Finite-amplitude instability of thin free and wetting films: prediction of lifetimes

Abstract

The stability of thin fibs to long-wavelength, albeit finite-amplitude, initial perturbations is investigated analytically. In contrast to the linear stability analysis for the infinitesimal disturbances, the hydrodynamicand the intermolecular interaction nonlinearities cannot be ignored in such an event. The key idea of the proposed formalism is to determine the stability of a spatially nonhomogeneous stationary solution of the governing equations. It is in the limit of vanishingly small amplitudes that the general stationary solution reduces to the trivial solution (undisturbed, planar interface), and thus the results of the linear stability analysis are recovered. The overall objective of the study is to determine the conditions for the instability, the dominant wavelength of the disturbances, and the time of rupture of the thin films, all as functions of thin-film parameters and the amplitude of the initial disturbances. This set of information is important in the design of flotation, foam, and emulsion systems as well as in the design of thin-film heat-transfer equipment.

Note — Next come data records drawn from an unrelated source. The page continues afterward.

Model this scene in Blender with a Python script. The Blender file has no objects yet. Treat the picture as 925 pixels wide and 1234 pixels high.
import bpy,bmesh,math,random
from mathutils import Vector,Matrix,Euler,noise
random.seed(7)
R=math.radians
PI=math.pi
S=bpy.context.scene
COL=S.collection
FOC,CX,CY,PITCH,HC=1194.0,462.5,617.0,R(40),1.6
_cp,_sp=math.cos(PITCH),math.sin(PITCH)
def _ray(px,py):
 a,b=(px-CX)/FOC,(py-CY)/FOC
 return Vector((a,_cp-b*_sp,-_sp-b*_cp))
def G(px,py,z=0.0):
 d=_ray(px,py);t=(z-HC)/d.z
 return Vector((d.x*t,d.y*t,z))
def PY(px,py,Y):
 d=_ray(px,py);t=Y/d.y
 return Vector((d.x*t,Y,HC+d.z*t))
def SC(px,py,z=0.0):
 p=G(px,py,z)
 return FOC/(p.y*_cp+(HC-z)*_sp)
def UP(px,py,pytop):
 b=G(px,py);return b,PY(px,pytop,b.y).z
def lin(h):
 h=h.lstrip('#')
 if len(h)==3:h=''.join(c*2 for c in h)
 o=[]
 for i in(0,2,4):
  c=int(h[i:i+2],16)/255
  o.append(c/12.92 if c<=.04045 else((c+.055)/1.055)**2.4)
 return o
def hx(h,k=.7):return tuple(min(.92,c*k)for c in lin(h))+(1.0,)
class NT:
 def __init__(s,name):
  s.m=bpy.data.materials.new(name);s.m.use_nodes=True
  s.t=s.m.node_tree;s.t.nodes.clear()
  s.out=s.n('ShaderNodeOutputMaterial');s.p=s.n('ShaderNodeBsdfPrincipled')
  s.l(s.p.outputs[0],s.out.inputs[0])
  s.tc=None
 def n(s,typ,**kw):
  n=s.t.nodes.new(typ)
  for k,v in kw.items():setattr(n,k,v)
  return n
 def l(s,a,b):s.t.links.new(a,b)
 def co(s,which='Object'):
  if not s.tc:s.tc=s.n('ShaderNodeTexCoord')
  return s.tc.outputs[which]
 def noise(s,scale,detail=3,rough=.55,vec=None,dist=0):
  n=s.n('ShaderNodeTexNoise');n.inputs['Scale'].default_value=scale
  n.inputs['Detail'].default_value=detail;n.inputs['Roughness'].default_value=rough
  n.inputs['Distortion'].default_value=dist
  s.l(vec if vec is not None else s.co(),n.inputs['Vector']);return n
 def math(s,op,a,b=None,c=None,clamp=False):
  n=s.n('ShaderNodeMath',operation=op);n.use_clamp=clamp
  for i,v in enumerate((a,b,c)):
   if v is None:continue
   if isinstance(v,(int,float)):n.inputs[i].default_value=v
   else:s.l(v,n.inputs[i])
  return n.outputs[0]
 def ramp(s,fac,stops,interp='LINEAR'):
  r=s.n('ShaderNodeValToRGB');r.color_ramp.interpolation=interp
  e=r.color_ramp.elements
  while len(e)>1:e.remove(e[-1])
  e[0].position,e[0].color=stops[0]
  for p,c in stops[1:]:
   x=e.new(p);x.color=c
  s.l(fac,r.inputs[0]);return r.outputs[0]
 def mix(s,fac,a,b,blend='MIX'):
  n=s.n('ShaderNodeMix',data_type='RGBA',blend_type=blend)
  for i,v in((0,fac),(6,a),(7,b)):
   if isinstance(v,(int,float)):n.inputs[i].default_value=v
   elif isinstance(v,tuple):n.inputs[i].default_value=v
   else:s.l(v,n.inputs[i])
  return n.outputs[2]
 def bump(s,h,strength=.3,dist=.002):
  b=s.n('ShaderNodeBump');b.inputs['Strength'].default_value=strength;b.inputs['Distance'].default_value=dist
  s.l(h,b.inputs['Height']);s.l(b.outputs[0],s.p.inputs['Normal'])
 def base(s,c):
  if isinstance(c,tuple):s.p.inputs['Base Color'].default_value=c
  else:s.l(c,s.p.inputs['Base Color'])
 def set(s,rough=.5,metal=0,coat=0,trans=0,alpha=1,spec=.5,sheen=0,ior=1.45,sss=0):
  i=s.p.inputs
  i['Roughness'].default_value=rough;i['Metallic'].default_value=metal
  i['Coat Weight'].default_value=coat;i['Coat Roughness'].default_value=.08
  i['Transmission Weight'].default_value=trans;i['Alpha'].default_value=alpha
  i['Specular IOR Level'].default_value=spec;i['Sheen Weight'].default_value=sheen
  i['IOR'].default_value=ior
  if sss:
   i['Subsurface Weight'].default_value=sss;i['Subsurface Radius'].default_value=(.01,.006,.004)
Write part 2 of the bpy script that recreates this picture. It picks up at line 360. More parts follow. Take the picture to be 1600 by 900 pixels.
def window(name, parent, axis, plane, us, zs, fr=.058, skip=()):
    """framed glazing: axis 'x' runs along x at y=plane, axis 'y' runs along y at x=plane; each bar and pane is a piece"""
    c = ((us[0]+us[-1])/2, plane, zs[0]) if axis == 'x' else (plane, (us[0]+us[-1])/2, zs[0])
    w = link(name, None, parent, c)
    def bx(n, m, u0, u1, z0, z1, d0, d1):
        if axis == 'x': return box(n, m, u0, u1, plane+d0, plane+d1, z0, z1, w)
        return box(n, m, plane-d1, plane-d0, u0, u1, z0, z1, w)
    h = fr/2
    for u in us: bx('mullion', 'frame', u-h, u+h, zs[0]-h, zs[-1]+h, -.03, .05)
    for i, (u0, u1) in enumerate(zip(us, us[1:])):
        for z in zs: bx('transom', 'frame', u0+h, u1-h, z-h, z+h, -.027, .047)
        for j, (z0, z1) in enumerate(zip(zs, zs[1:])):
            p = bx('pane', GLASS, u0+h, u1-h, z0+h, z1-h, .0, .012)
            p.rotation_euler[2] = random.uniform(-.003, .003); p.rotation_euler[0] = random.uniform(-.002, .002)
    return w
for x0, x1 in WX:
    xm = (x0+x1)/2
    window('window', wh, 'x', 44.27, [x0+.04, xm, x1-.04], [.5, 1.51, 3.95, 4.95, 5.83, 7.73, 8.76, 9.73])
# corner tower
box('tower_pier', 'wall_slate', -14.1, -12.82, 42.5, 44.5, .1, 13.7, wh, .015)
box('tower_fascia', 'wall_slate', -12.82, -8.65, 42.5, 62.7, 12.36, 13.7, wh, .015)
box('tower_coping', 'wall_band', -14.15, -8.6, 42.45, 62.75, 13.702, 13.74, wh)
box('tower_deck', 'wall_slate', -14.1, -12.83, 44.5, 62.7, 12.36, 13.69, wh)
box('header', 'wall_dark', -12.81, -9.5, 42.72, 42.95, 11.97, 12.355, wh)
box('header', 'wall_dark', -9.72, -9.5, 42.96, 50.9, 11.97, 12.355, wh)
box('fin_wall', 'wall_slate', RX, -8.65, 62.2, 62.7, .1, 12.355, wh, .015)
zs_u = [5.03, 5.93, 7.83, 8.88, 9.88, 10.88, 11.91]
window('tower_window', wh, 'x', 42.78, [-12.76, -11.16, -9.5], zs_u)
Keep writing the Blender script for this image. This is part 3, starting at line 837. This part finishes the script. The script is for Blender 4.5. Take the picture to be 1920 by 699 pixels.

The analytical results are derived both for a free film with soluble surfactants and for a wetting film (film in contact with a solid) with surfactants present in both the film and the bounding fluid phase. In the case of a wetting film, the effects of the difference in the densities of the film and the bounding fluid (the cause of the Rayleigh-Taylor instability) are shown to be important. For most cases of practical interest, the nonlinear theory predicts a significantly faster rate of thinning and a shorter dominant wavelength compared to the linear theory, because it predicts a greater destabilization due to the van der Waals interaction and a lesser stabilizing influence of the surface tension restoring force. It is deduced that the stabilizing influences of the Marangoni motion (surface elasticity) and the surface viscosity are over- and underestimated by the linear theory in the case of the free and the wetting films, respectively.